Do this: Report the number of lines that include "part", with no additional text.

Material:
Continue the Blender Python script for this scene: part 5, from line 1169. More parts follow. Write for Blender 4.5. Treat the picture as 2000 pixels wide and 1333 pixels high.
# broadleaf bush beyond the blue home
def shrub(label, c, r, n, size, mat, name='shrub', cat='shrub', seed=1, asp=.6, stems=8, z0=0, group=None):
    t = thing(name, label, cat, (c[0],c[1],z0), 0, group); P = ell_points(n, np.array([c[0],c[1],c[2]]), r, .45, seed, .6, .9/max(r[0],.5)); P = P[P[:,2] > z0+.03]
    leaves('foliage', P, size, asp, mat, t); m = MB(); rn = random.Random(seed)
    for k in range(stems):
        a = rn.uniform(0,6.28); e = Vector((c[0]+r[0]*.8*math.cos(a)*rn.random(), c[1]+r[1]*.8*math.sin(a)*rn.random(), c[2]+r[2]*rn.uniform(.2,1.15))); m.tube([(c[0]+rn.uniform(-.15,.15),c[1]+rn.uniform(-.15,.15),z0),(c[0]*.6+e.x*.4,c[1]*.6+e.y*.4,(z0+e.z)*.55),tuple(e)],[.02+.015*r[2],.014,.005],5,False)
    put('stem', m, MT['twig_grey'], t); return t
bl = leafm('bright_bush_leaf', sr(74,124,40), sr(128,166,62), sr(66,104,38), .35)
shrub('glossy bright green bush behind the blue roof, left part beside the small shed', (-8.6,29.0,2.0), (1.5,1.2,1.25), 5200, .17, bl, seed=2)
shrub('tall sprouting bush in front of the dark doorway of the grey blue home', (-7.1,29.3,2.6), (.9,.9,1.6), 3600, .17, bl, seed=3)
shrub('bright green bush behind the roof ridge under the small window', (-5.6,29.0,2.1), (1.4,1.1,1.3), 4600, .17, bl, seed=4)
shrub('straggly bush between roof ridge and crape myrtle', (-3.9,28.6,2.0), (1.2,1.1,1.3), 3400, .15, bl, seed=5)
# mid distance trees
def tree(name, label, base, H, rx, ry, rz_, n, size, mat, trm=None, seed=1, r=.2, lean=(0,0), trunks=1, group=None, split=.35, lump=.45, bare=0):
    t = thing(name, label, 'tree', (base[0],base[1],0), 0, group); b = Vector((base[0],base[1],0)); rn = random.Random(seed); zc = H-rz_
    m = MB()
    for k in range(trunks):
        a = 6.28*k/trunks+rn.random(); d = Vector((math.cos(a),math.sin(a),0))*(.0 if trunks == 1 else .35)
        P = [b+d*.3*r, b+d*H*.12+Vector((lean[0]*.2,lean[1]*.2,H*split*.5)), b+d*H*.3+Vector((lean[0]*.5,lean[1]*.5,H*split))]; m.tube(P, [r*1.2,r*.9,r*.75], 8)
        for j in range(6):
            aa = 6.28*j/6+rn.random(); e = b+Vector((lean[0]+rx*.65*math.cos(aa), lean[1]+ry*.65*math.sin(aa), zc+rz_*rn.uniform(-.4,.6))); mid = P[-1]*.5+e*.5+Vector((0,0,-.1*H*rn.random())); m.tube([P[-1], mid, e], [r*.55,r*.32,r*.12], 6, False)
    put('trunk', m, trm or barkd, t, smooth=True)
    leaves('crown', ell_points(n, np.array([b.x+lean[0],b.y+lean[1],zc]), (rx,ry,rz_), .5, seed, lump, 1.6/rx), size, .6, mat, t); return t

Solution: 2